Pero Lepanto era el pasado, el tipo de guerra naval en que se aplicaba la táctica terrestre. Y con la Armada Invencible nacería una nueva era de la guerra naval, la que utilizaba con toda su fuerza las naos, donde el marino era el principal y casi único protagonista.

¿Hubo culpables del desastre? No, en verdad, el duque de Medina-Sidonia, que bien había advertido al Rey que nada entendía de las cosas del mar, ni tampoco sabía bien de quién aconsejarse. Felipe II mandaría castigar a su consejero principal, Diego Flores Valdés, por cuya culpa se había perdido la capitana de don Pedro de Valdés, al no querer socorrerla, pérdida que dañó la moral de la Armada Invencible, aunque es muy dudoso que el hecho fuera determinante, como entendieron algunos de los protagonistas:

… se perdió la nave de Valdés, a vista de la Armada —se narra en un relato de un anónimo testigo de vista—, que debió ser harta lástima y no pequeño el daño, pues los enemigos crescieron de ánimo y a los del Armada de V.M[d]. no se le debió de aumentar, pues luego anduvo el murmurio y voz por el Armada: ningún navío se empeñe, que pues cabeza d’escuadra no se ha socorrido, ¿a quién librarán del peligro en que se pusiere[794]?

Es muy posible que esa denuncia hecha al Rey le llevara a ordenar la prisión de Diego Flores Valdés en el castillo de Burgos. Pero está claro que el gran culpable era otro, y que no había que salir de la corte para encontrarlo.

Ahora bien, curiosamente, Felipe II no asumiría ningún sentido de responsabilidad, como no había que entrar en consideraciones sobre si se había perdido prestigio:

… pues en lo que Dios haze y es servido, no hay que perder ni ganar reputación[795].

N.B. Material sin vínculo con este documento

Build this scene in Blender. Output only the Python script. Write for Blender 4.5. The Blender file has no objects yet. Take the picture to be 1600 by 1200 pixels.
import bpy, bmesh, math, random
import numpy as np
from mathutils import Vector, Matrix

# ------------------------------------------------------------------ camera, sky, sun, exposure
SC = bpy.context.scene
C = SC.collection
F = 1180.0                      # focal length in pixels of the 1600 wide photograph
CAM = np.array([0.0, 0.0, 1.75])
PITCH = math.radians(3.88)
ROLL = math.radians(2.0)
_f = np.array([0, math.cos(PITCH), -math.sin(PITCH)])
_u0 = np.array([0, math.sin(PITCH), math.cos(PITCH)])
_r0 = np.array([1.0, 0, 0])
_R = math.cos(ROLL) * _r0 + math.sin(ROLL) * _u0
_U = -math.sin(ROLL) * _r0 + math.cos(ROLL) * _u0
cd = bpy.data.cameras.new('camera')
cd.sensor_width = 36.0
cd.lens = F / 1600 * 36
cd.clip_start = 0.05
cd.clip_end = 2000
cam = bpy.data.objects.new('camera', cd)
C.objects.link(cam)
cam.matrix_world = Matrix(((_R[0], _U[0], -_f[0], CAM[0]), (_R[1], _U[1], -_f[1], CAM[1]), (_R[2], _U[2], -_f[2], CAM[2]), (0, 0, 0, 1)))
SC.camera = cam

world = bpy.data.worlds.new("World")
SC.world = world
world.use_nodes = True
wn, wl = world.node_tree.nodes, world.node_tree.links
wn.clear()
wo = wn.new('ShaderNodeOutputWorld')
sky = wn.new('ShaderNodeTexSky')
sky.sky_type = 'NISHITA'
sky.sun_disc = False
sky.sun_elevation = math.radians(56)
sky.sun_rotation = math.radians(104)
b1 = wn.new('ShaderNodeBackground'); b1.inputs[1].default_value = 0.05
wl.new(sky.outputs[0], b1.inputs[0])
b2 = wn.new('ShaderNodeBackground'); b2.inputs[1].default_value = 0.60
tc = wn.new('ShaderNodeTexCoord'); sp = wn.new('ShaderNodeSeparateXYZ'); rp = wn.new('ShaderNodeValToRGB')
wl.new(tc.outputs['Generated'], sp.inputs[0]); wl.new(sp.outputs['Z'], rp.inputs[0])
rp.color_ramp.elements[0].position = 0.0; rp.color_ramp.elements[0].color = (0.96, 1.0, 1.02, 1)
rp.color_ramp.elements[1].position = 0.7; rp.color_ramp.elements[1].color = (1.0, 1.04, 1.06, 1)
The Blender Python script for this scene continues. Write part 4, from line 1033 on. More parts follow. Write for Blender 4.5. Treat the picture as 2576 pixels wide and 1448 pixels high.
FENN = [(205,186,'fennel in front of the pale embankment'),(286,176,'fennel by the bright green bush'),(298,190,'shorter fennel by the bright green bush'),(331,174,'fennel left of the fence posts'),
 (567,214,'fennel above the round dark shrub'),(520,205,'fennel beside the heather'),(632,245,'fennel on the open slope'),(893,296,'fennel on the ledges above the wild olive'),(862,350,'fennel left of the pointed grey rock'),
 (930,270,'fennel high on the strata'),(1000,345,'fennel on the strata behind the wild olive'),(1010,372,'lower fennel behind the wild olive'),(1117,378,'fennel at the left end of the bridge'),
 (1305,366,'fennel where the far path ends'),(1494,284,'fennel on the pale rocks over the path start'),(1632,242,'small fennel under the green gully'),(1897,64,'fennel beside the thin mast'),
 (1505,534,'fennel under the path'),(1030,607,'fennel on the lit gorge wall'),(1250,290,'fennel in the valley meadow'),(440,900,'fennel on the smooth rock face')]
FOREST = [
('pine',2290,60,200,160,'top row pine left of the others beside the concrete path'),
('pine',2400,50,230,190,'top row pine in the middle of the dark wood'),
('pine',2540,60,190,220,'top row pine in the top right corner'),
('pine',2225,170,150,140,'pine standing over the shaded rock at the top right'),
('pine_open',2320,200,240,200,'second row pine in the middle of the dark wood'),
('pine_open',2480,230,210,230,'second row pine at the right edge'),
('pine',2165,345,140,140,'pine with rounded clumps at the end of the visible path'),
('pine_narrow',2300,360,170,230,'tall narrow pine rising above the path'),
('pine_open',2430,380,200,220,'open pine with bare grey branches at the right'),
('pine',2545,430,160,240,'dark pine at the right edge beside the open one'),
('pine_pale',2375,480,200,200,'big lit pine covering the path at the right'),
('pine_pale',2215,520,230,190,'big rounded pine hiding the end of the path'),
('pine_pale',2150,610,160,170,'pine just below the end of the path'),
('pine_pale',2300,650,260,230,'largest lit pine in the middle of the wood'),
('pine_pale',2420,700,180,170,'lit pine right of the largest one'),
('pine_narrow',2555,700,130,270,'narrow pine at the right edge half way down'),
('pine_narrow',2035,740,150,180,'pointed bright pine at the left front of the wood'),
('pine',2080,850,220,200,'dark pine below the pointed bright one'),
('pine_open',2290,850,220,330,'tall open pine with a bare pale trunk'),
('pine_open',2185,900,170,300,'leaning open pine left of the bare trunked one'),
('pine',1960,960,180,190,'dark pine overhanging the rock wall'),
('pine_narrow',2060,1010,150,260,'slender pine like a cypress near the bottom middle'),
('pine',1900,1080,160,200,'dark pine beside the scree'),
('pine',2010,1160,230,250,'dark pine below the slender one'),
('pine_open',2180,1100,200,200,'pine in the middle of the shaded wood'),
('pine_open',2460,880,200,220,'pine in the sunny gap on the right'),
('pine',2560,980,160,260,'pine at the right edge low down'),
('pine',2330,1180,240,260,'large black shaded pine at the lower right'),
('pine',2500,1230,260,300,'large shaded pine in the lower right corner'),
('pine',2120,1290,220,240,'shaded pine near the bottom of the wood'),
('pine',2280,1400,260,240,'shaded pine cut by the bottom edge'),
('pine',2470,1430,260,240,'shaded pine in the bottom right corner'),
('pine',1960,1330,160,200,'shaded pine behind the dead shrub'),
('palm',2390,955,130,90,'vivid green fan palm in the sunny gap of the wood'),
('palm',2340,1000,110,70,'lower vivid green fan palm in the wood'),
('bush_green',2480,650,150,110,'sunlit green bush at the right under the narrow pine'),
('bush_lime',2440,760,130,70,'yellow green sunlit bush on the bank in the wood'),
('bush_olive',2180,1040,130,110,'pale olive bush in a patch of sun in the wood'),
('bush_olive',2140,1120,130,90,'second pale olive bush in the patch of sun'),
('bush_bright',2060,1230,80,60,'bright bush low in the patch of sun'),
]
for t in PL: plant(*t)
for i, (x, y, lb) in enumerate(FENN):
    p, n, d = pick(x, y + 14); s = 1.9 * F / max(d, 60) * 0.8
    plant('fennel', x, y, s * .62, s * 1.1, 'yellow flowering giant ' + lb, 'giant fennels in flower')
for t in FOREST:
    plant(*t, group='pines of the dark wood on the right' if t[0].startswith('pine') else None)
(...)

Pero la voz popular sí le culparía, como podría comprobarse en los curiosos sueños de Lucrecia, esa mujer de la época de Felipe II que tanto inquietó a la Inquisición, y en la que puede sentirse

… la voz de esos españoles para los que las aventuras militares del rey en el exterior sólo trajeron mayores impuestos y un nivel de vida más bajo al país[796].

Y algo más: una creciente desesperanza donde anidarían los Guzmanes, los Alfarache y los Quijotes.